One-Netbookの「ONEXPLAYER AMD版」は、CPUにRyzen 7 5700Uを搭載した8.4型のポータブルWindowsゲーム機だ。価格は16万6,100円だが、現在はAMD祭りで14万9,490円で販売されている。
Ryzen 5000シリーズを搭載したUMPCはこれが世界初だが、Ryzen 7 5700Uはデスクトップ向けのRyzen 5000シリーズとは異なり、CPUコアはZen3ではなくZen2ベースとなっている。そのため実質Ryzen 7 4800Uのクロックアップ版であり、実質性能的には変わらない。
Intel版ではCore i7-1195G7またはCore i7-1185G7を搭載しているわけだが、そちらが4コア/8スレッドであるのに対し、AMD版は8コア/16スレッドと倍増。そのためCPUのマルチスレッド性能に関して言えば、AMD版の方が高い。
ただ、本機がターゲットにしているゲームのフレームレート=快適性が依存するのはCPUのシングルスレッド性能であり、さらに言えばGPU性能の方が重要であったりするため、残念ながら純粋なゲーム性能としてはIntelの最新GPUアーキテクチャ「Xe」を採用したIntel版の方が高い。実際に3DMarkなどのベンチマークを実施してみたが、Intelの方が1.7倍程度のスコアを記録した。
しかしゲームにおけるAMD版のメリットは皆無かというと、そういうわけではない。ゲームにおいてはAMD GPUの方がドライバの互換性に優れているからだ。家庭用ゲーム機はAMDかNVIDIAのGPUを載せているのである意味当然とも言えるのだが、特に新しくリリースされたゲームなどでは違いが顕著である。
例えば以下が1月15日にリリースされたばかりの「God of War」のスクリーンショット。Intel版はWindows 10で12月14日リリースのドライバ、「30.0.101.1191」、AMD版はWindows 11で2022年1月18日リリースのドライバ「22.1.2」を利用しているわけだが、Intel版は明らかにジオメトリとテクスチャ処理に失敗している。最新のゲームをすぐに楽しみたいのであれば、AMD版はより安心できると言える。
ただし、IntelはThunderbolt 4(USB4)を搭載しているため、別途外付けGPUを取り付けられる。外部GPUを使えばゲームグラフィックスの互換性問題も解消するし、性能向上も図れる。AMDは単純なUSB 3.2 Type-Cなので、このあたりは一長一短だ。
それ以外のハードウェアとしての使い勝手だが、こちらはIntel版とまったく同様なので詳細は省くが、据え置きゲーム機のコントローラに極めて近い操作感を実現したコントローラや、全く熱くならない放熱機構と筐体、ビューワ的な使い勝手を実現するキックスタンドの搭載、オプションのキーボードカバー搭載でオフィスPCとしても使えるギミックなどは秀逸だ。

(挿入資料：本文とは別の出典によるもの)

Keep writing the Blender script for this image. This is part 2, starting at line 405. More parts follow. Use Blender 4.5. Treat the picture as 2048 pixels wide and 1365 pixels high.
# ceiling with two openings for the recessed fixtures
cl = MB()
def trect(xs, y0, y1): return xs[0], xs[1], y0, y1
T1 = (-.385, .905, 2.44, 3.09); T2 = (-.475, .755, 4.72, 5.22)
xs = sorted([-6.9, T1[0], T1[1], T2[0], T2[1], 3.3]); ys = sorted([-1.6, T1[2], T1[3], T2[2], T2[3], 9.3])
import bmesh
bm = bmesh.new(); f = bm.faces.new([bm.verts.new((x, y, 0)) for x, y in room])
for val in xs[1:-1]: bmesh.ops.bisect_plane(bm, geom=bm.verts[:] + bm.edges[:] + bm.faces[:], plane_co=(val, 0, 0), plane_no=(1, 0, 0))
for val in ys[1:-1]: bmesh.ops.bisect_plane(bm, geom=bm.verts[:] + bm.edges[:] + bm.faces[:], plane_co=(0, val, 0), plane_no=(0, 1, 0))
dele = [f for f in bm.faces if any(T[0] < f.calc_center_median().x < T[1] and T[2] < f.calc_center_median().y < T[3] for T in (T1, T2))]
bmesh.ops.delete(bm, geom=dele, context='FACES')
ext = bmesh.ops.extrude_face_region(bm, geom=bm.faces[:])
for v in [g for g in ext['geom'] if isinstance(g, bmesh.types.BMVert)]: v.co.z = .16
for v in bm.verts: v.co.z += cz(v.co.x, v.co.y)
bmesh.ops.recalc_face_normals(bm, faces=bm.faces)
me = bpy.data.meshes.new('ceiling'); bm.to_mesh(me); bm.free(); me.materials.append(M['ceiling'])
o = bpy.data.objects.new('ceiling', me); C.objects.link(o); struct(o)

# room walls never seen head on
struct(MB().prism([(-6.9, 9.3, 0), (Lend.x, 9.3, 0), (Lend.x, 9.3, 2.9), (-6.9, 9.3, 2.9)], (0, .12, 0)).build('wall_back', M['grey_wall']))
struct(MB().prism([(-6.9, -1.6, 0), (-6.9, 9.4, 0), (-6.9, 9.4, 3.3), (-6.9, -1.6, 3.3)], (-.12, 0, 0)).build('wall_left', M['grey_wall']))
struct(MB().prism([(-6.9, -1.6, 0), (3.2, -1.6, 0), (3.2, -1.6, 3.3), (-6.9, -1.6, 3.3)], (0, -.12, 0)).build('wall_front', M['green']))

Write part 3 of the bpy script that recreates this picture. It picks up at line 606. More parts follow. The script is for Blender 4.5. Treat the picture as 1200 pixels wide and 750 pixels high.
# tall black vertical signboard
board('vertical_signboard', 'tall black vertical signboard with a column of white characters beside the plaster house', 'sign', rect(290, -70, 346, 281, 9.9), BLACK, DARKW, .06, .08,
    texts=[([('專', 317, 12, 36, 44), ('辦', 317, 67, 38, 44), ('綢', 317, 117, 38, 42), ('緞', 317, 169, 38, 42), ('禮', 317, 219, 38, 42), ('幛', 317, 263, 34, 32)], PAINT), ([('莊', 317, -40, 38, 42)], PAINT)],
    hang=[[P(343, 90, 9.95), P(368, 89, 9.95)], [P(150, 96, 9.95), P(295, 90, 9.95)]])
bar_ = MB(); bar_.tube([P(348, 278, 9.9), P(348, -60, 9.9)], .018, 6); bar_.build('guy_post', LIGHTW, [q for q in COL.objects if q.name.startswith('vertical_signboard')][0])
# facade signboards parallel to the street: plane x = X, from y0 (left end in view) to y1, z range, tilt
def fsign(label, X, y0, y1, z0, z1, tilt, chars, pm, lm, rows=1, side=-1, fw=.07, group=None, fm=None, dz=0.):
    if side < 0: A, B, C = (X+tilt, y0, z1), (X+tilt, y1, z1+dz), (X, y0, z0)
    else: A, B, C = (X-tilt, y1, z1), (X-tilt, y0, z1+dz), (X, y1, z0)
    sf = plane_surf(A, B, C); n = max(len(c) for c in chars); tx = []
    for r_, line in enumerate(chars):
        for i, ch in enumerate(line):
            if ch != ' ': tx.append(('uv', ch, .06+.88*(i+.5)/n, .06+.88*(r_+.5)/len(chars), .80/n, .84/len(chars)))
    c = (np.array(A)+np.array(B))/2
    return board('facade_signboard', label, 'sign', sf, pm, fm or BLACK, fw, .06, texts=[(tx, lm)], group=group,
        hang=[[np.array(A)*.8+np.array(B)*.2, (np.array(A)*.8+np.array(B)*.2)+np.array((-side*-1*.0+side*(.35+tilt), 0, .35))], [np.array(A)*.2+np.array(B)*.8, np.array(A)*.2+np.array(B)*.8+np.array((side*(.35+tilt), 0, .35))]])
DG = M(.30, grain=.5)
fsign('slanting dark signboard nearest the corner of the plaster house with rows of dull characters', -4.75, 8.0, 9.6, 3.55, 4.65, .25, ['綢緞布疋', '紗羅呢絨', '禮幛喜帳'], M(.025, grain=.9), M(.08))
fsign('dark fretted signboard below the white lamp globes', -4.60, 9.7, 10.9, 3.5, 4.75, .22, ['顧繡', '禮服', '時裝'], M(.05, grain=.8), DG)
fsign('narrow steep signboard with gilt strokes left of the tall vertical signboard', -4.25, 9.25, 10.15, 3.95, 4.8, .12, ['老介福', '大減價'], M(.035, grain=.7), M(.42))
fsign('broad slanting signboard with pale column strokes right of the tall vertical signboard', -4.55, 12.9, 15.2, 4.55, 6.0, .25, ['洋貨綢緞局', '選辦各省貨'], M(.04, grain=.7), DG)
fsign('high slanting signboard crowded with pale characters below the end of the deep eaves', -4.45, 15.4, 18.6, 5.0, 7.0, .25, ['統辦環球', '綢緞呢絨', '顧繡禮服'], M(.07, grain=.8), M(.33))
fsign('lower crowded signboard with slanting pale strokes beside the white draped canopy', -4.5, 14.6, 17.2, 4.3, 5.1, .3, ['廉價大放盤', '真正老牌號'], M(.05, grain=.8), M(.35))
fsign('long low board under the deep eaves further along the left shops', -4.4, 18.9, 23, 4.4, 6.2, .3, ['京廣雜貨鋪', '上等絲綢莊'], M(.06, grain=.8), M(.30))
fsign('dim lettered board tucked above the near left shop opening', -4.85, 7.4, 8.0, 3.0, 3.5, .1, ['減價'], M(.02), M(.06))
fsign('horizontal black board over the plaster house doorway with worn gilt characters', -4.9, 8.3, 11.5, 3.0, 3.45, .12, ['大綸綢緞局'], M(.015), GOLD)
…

ちなみにメモリは16GB、ストレージは1TBのNVMe SSD、液晶は2,560×1,600ドット表示対応の8.4型で、このあたりのスペックは一線級であり、PCとして使っている分には不満に覚えることはまずないだろう。絶対的なゲーム性能にはこだわらないが、最新タイトルやマイナーなタイトルを含む幅広いゲームの互換性を重視したいゲーマーにおすすめしたい。